C'est nanti du budget ridicule de 200 000 dollars que Dassin entreprend donc le tournage de son film. Impossible avec cette somme d'engager des stars voire des noms connus et c'est tant mieux puisqu'en exhumant de sa semi retraite l'acteur Belge Jean Servais (visage marqué et las, voix rocailleuse, lèvres pincées, physique fatiguée car atteint par la tuberculose) dans le rôle de Tony le stéphanois, Dassin assure à son film une patine de crédibilité et de réalisme qu'il aurait été difficile d'avoir même avec un Jean Gabin qui venait, au demeurant, tout juste de tourner Touchez pas au grisbi de Jean Becker, autre film de gangsters à la française qui assurait définitivement le renouveau du genre.

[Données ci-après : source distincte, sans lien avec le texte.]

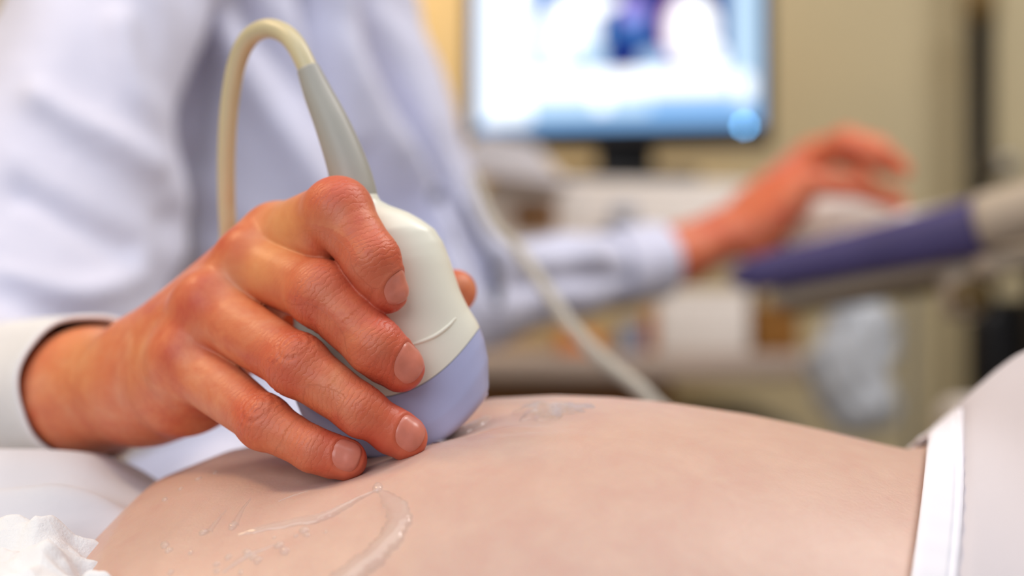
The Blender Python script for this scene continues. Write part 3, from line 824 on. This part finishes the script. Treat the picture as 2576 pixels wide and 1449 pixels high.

Dassin aura su s'entourer aussi de techniciens hors pair comme Trauner pour les décors (Les Enfants du paradis…) ou encore Philippe Agostini à la photo (Le Jour se lève…).

 

 

 

 

Outre cette fameuse séquence du casse qui dure près d'une demi-heure (sans parole, ni musique, juste le froissement des vêtements, le bruit sourd des outils, le halètement des respirations marquées par l'effort, le jeu des regards et des cadres à couper au couteau pour un suspens qui ne l'est pas moins) et que reprendra par exemple Melville dans Le Cercle rouge (lui qui devait justement réaliser ce Rififi et qui à la place jeta son dévolu sur un autre livre d'Auguste le Breton : Bob le Flambeur), Dassin a su filmer à merveille les rues de Paris, façon Bas-fonds de frisco ou Forbans de la nuit donnant ainsi définitivement à Du Rififi chez les hommes cet aspect de quasi documentaire qui en fait d'abord cette réussite formelle avant d'être l'aboutissement involontaire d'un triptyque sur l'étude d'une société parallèle reconnaissable à ses rites, son code d'honneur et ses hommes.

 

 

 

 

Du Rififi chez les hommes est d'ailleurs aussi une métaphore consciente de l'état d'esprit dans laquelle se trouvait Dassin à l'époque. Ayant fui son pays pour cause de Maccarthysme, le voici qui joue ici le rôle de César le milanais (l'acteur italien initialement contacté s'étant engagé à la dernière minute sur un autre film), un des auteurs du braquage, qui finira par d'abord trahir involontairement ses amis et associés avant de les dénoncer par peur de tortures corporels. N'est-ce pas, comme il le laisse entendre toujours au sein de l'entretien réalisé spécifiquement par Criterion, une façon d'essayer d'exorciser et de comprendre (sans pour autant pardonner) la dénonciation de son « ami » Elia Kazan lors de son audition devant la fameuse commission anti-américaine de triste mémoire ?

 

 

 

 

Film minutieux voire méticuleux, aux gestes et comportements épurés car jamais gratuits, Du Rififi chez les hommes fait penser à L'ultime razzia par son côté machine d'action infernale que Kubrick tournera quelques mois plus tard. À ce titre, la séquence finale est un autre morceau de bravoure à la persistance rétinienne rare. Aujourd'hui encore il est étonnant pour ne pas dire surprenant de constater qu'après ce film, la filmographie de Jules Dassin se soit quasiment éteinte tant ce Rififi est à ranger au panthéon des classiques instantannés du genre aux côtés de réussites telles que Le trou de Jacques Becker ou encore du Deuxième souffle de Melville.